It’s pretty well known that the 4 main categories of quality score elements that you can control are:
- Keywords
- Ad copy
- Account Structure
- Landing pages
Volumes of information have been written about each one of these topics. But many people are not aware that there are other factors to your quality score that you have little to no control over at all.
1. First of all, the niche you are in affects your quality score. By just entering the niches, certain factors are applied to your score at the account level.
2. Your business model affects your quality score. Adwords looks at the way you are driving leads to a landing page and assigns a business model rating to your account. If they think your business model is based on affiliate sales they probably have a rating that dings your whole account.
3. Lastly, your competitors afffect YOUR quality score. This is probably the most frustrating thing to learn, but yes the competitors around you affect the score in your account in a negative way. Is this fair? I don’t think so, but that’s how Adwords rolls.
source: Adwords employees






Hi Chad,
How exactly would competitors affect your quality score?
The way I understand it: say there are 10 advertisers for a certain keyword, and all have poor QS on their accounts and high bids. There is a good probability when you use that keyword you will be doing the same thing, which they factor into YOUR score.
Yes googles hidden factors make advertising very difficult… I am wondering if at some point the FTC will jump and say it is trating some customers unfair etc… Not sure they ever would but i know G has been getting a lot of bad press for how they rate advertisers charge them more for “no apparent reason” etc..
Plus you left off the human factor of when they manually check you site.
It’s interesting; I buy everything you’re saying, Chad, because you obviously have some good contacts there I’m sure!
But it seems to me there must be exceptions to the “rules of thumb” you posted.. i.e., I can think of a number of sites in a few different niches that are just cleaning up with AdWords… consistent 4 figure/daily profit…and they have virtually NO inbound links (i.e., the only way they’re getting leads/traffic is through PPC)…not only that, they have virtually ZERO content on these domains…just a few LP’s they split test with (that are themselves obviously just “doorway” pages leading to the aff product).
I wonder why these sites aren’t getting dinged… I can only guess it’s because they either:
1) Have spent a certain amount of ad spend cumulative in their account.
2) Have had an active account for X number of months/years.
…or perhaps some sort of combination between the two… But you’re definitely right that there is much more to QS than the things which we can control…and that’s just the way it is.
Would those “number of sites in a few different niches” be yours?
Everyone I have talked to completely denies that past spend influences QS, but I wouldn’t be surprised if its factored in.
Ehh, I just read my comment again and I suppose the way I wrote it makes it sounds like those sites could be mine… To be completely honest with you, no — I wish! (on my way, but not quite at that level yet
Somewhat related to your post is the one on Geordie’s blog from a few days ago (covering the recent NYTimes story on “ad quality”)..Highly recommend you and everyone else check it out.

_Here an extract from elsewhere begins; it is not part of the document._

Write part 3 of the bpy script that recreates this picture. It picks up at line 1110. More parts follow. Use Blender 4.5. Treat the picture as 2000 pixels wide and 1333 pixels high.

It also spurred me to read some archived interviews online with Nick Fox and company… between these interviews, Geordie’s explanation, and this post here, I think I’ve learned a bit more about QS this past week than I knew before.
Time to keep learning…
- Dave
talking about the business model, don’t you think that’s a little exaggerated. 70% of the sites have no business model(beside advertising) – so only service providers and ecommerce sites should be advertised through adwords?
@Dave
Could you give some names of the niches your talking about. I would like to research them. If not, I understand that too.
I’m still failing to see why g would penalize sites that are obvious affiliates if they want a “better web”. Sure, lame landing pages whose only goal is a click to the offer page doesn’t add much to their goal for users but in many cases, affiliates are the ONLY ones adding value to the equation – the merchant themselves are too busy running the business and they in essence, farm out all the creative positioning of the product to the affiliates.
Hope they’re taking that into consideration (that affiliate doesn’t = evil). In my cases, everything has been cool but it’s hard to tell sometimes whether I’m lucky or trusted by “the machine”.
I’ve to agree with Matt. If it was the case that Google penalized every affiliate landing page or site, then a lot of us wouldn’t be in this business.